O filme extraído de O Homem Mais Procurado também conta com a participação de Rachel McAdams e Willem Dafoe, e já estreou num cinema perto de si, espero eu, por isso comece já a poupar dinheiro para o bilhete. Foi filmado quase na sua totalidade em Hamburgo e Berlim, e no seu elenco surgem, em papéis relativamente humildes, alguns dos mais prestigiados actores alemães, não apenas a sublime Nina Hoss (Nós Somos a Noite, Barbara, etc.), mas também Daniel Bruhl (Rush, Adeus, Lenine!)

No livro, a minha personagem Bachmann é um agente secreto que vive à base de estimulantes. Bem, Philip facilmente se identificava com isso. Foi retirado de Beirute após perder a sua preciosa rede de espionagem devido à ineficácia, ou pior, da CIA. Foi colocado para acabar a carreira, devido à sua idade, em Hamburgo, a cidade que abrigou os conspiradores do 11 de Setembro. O seu serviço regional de espionagem, e muitos dos seus cidadãos, ainda vivem com esse embaraço.

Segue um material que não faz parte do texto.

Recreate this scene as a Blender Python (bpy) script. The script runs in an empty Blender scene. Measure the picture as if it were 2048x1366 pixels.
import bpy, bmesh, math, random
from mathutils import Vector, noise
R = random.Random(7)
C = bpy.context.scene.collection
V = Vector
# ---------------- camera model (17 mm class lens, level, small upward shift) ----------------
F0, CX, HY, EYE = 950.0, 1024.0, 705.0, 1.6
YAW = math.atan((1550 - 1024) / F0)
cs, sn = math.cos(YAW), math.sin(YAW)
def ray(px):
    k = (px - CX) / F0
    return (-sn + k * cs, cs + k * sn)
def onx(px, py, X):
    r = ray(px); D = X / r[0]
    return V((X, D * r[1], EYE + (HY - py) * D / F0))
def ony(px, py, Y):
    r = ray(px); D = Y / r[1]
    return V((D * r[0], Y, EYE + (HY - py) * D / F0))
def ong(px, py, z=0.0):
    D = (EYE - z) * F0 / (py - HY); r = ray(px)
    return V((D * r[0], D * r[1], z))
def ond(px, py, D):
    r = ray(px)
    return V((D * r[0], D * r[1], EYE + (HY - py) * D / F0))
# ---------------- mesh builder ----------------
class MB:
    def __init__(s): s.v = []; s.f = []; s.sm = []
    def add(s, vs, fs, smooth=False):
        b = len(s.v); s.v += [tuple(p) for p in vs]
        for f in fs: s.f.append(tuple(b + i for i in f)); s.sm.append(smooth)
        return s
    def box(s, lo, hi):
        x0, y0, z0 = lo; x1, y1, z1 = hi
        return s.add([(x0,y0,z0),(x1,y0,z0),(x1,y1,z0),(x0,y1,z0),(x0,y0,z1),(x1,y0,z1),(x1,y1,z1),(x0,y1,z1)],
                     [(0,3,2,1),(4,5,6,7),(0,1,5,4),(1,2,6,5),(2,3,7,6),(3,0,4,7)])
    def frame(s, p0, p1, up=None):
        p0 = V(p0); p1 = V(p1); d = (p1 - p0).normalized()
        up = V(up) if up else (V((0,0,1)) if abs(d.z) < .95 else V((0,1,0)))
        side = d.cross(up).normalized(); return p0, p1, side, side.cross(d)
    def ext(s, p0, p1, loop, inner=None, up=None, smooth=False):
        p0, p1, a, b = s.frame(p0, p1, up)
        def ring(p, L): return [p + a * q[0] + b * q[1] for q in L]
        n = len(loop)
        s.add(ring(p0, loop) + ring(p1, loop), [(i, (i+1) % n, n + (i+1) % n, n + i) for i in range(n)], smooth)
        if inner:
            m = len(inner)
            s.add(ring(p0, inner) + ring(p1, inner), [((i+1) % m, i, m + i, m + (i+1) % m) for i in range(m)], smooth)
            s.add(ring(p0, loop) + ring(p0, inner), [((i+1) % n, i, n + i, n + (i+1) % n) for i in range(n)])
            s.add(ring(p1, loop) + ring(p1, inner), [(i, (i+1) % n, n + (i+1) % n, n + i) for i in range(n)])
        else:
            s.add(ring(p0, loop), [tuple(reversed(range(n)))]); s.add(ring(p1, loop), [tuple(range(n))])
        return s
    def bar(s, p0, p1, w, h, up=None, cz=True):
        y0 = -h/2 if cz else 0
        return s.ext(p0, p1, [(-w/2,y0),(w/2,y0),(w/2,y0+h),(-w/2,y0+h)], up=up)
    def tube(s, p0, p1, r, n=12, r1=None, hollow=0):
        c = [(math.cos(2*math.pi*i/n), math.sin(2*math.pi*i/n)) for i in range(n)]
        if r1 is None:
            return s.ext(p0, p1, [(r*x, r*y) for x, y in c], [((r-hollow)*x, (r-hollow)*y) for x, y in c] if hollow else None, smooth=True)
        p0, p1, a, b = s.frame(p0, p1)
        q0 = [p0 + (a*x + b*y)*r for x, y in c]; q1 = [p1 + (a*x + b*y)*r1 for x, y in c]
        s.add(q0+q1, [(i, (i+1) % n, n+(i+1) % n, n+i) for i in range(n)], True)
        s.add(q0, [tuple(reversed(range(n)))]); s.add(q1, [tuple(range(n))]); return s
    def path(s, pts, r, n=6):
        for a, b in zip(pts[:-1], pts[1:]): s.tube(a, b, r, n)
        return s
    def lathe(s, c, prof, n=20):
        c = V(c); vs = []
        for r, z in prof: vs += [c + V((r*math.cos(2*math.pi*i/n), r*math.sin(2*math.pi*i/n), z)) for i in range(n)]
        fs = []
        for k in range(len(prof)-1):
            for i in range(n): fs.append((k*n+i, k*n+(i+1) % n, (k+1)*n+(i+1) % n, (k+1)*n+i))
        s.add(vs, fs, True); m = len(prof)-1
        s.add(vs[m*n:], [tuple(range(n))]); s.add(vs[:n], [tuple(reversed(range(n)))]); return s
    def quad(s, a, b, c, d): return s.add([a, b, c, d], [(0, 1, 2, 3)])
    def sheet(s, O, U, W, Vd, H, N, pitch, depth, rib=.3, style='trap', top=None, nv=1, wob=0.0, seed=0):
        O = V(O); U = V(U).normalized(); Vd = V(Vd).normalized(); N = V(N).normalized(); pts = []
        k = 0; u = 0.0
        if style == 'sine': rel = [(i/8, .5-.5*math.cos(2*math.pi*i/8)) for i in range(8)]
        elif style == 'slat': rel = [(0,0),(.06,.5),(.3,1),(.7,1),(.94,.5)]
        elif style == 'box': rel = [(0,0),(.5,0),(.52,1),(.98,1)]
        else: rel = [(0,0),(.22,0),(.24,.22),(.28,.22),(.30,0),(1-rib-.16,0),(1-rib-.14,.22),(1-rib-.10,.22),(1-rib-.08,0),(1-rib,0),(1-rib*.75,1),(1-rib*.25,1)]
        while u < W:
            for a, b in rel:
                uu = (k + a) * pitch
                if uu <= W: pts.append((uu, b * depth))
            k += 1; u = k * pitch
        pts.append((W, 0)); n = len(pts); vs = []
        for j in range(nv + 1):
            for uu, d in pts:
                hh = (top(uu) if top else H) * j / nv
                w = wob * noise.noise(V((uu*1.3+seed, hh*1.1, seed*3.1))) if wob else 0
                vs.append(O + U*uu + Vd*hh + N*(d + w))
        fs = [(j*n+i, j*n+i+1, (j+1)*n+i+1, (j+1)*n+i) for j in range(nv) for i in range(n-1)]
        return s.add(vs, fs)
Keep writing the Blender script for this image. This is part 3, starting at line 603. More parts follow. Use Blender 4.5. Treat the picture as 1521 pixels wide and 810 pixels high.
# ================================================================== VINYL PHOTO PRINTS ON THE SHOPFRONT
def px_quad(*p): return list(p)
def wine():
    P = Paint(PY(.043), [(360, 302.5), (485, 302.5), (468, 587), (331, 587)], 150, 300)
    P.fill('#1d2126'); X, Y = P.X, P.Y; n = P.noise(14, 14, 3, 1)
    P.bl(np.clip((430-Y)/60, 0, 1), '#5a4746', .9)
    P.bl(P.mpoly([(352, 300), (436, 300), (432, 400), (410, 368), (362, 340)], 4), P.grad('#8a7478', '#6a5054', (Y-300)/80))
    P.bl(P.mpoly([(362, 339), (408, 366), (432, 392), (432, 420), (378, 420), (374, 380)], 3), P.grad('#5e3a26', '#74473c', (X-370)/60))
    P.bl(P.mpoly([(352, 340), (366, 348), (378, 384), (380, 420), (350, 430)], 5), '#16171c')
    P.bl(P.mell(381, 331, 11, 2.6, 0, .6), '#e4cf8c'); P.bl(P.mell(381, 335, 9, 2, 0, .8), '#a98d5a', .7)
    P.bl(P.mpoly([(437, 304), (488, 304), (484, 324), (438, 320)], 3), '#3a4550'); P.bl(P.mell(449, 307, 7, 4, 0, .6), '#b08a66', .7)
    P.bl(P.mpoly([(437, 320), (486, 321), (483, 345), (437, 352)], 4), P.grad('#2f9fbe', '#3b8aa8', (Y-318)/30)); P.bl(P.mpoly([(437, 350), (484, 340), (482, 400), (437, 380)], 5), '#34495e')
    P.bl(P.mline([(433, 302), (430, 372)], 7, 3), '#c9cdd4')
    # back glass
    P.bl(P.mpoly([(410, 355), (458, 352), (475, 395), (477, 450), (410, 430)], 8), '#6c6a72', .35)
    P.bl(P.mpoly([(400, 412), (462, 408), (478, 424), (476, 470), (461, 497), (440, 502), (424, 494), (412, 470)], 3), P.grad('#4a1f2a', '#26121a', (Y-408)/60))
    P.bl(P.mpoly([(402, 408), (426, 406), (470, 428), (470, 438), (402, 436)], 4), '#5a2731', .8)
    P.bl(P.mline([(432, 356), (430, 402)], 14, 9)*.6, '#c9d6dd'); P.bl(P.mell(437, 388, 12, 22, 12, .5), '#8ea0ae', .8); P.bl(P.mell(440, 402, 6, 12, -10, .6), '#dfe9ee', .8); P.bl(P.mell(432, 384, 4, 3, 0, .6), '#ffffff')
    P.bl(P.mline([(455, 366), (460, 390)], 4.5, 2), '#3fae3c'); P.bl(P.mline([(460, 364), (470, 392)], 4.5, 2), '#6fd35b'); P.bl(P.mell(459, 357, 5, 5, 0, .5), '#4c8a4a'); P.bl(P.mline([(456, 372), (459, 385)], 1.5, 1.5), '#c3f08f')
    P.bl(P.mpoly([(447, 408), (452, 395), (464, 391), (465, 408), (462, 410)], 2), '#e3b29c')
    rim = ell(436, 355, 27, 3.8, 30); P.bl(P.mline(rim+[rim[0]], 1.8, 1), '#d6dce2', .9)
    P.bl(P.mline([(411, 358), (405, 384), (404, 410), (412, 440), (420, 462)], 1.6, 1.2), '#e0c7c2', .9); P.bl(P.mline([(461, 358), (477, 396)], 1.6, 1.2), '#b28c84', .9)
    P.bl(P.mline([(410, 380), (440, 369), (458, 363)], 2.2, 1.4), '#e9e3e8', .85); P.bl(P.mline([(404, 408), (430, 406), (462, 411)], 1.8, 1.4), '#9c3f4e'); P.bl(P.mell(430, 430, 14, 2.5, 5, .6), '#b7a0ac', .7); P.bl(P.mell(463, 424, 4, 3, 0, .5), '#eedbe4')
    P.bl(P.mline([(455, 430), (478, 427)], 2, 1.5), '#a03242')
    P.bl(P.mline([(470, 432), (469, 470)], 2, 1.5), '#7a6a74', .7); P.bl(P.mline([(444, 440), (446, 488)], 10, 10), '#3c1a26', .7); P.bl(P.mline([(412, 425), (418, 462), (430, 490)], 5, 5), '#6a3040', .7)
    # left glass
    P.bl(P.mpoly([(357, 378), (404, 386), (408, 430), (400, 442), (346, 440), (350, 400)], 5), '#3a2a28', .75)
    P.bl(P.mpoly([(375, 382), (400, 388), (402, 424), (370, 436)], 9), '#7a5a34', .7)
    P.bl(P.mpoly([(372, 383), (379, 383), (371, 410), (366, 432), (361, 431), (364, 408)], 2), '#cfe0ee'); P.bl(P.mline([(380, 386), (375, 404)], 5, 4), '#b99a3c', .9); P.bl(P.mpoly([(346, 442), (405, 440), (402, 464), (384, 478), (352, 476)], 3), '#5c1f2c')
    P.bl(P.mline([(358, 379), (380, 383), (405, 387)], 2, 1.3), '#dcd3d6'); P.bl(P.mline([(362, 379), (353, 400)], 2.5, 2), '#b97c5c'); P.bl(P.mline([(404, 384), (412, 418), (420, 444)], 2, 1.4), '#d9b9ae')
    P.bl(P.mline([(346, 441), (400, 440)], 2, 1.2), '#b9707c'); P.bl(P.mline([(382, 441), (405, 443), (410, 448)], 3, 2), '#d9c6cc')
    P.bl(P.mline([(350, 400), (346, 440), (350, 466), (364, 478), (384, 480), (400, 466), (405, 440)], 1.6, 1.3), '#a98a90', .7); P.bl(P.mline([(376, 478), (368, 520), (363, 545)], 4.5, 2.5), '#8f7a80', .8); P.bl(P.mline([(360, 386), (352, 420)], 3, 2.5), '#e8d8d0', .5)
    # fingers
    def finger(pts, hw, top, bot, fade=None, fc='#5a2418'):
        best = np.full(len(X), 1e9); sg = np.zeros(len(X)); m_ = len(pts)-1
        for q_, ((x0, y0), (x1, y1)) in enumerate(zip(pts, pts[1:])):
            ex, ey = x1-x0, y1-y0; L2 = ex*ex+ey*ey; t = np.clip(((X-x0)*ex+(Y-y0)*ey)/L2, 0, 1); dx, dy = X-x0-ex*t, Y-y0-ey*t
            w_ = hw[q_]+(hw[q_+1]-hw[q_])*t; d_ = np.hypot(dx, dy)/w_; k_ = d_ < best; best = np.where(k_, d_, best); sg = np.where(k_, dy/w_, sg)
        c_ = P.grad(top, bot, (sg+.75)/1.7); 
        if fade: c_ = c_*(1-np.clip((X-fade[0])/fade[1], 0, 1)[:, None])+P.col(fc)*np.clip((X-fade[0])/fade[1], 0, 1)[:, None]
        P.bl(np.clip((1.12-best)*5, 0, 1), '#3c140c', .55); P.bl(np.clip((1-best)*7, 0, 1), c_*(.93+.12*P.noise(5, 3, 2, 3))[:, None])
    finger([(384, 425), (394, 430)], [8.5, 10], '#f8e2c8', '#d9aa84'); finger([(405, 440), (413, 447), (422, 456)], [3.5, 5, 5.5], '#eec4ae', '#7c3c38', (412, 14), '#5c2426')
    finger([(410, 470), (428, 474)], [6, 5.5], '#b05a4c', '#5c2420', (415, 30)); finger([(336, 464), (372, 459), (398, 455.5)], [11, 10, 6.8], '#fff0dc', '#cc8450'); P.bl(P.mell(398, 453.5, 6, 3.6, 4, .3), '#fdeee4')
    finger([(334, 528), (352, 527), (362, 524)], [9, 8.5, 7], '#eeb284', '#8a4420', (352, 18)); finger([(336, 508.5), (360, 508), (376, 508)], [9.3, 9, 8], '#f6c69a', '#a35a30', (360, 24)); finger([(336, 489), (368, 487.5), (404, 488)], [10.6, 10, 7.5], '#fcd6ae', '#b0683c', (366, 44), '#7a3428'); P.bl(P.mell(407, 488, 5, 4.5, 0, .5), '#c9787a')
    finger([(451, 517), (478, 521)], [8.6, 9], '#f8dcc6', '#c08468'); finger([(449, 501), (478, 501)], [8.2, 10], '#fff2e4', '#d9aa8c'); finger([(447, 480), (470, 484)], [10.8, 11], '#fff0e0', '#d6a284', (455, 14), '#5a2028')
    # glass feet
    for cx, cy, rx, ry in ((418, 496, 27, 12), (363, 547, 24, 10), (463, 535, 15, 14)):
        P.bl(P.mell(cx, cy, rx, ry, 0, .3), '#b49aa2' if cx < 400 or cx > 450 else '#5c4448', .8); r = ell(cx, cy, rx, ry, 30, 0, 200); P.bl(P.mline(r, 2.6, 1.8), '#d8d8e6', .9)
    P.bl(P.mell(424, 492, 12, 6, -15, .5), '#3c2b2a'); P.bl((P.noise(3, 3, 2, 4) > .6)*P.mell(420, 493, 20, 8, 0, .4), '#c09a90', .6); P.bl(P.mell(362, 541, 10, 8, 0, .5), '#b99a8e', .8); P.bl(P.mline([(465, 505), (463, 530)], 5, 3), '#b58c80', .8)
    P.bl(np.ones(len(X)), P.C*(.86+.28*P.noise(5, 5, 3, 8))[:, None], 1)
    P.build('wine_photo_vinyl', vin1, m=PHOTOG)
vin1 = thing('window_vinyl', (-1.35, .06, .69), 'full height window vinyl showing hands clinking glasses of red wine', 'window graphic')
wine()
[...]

Mas a missão que Bachmann atribui a si própria é rectificar a história e equilibrar a balança: não através de equipas de intervenção, torturas ou execuções extrajudiciais, mas através da delicada penetração de espiões, pelo casamento, pela utilização da força do inimigo para o conseguir derrubar, e obter o consequente desarme do jihadismo por dentro.

Durante um jantar fino com os produtores e realizador e os principais actores, não me lembro de eu ou o Philip falarmos muito do papel de Bachmann em particular; de um modo mais geral, discutimos os cuidados e manutenção dos agentes secretos e o papel de guia e pastor dos seus supervisores. Esqueçam a chantagem, disse eu. Esqueçam as atitudes de macho violento. Esqueçam a falta de sono, fechar pessoas dentro de caixas, execuções fingidas ou outras artimanhas. Os melhores agentes, chibos, informadores ou o que quer que se lhes chame, sublinhei, precisam de paciência, compreensão e cuidados carinhosos. Gostava de pensar que ele levou a minha pregação em consideração, mas é mais provável que ele estivesse a interrogar-se sobre se conseguiria usar um pouco da expressão carregada com que fico quando estou a tentar impressionar alguém.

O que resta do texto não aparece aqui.